Granting the powers to either is also an option, and a reasonable one in my opinion if our two options are granting decisions to those using the revolving door or the one person at the top (regardless of who that person is).
Sure, it's an inherently fuzzy concept, but that hasn't mattered much until now.
I actually see this as an example of why the fuzziness should always matter. We may occasionally find good reason to take the risk, but we have a ton of this kind of fuzziness written into our countless laws and we have no real way to stop those in charge from deciding to misuse it.
The mechanism to stop it is to lean on the chickenshit Republican congress critters to impeach and convict the president who is using his discretionary powers to overtly loot for personal gain, attack our country (/me waves at the import blockade), and is already ignoring the check of the judiciary. It would be great if there were other methods of accountability, yes.
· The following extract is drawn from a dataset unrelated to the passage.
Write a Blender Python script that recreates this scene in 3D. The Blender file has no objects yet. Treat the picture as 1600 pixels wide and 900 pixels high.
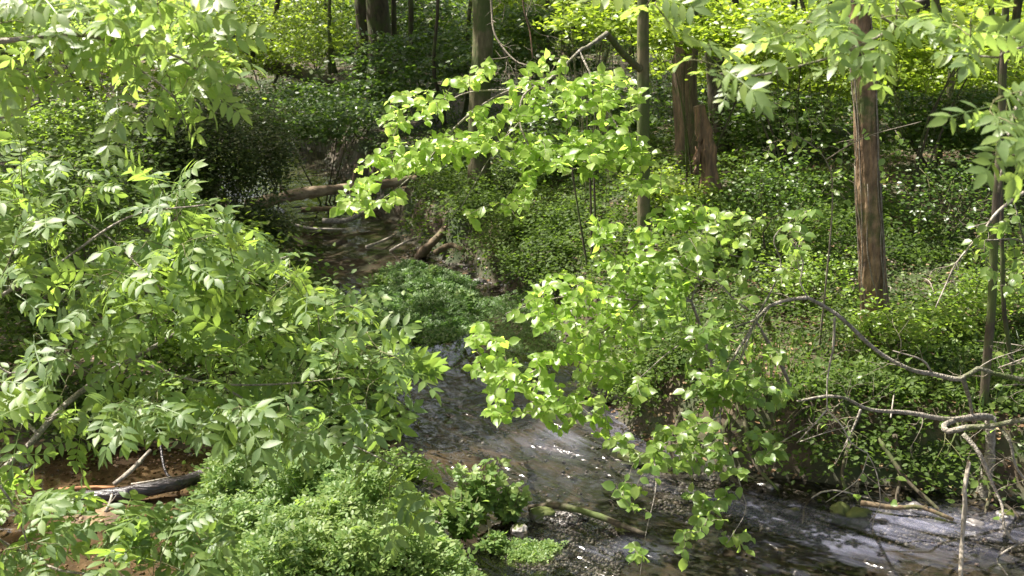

But it's impossible to codify legal rules into perfect mechanically-executable formalities, and it's impossible to avoid the principle agent problem. Since you seem to be concerned about this problem, surely you are contacting your congressional representative and senators to express support for impeachment, right?
I live in a state where unfortunately my senator will absolutely never turn on Trump and impeach, those calls would be a waste of time.

I agree that holding people accountable today is important if and when laws are broken. But surely you can't just stop there. We don't need to codify legal rules perfectly, but acknowledging that we can't should lead to much more hesitation with the powers we allow and the sheer size of our legal codes.

Dealing with an immediate problem first makes sense. We would need to follow that up with overhauling our laws to better ensure this can't happen again. We're never going to do that though, solving the root cause is slow, tedious, and politically untenable.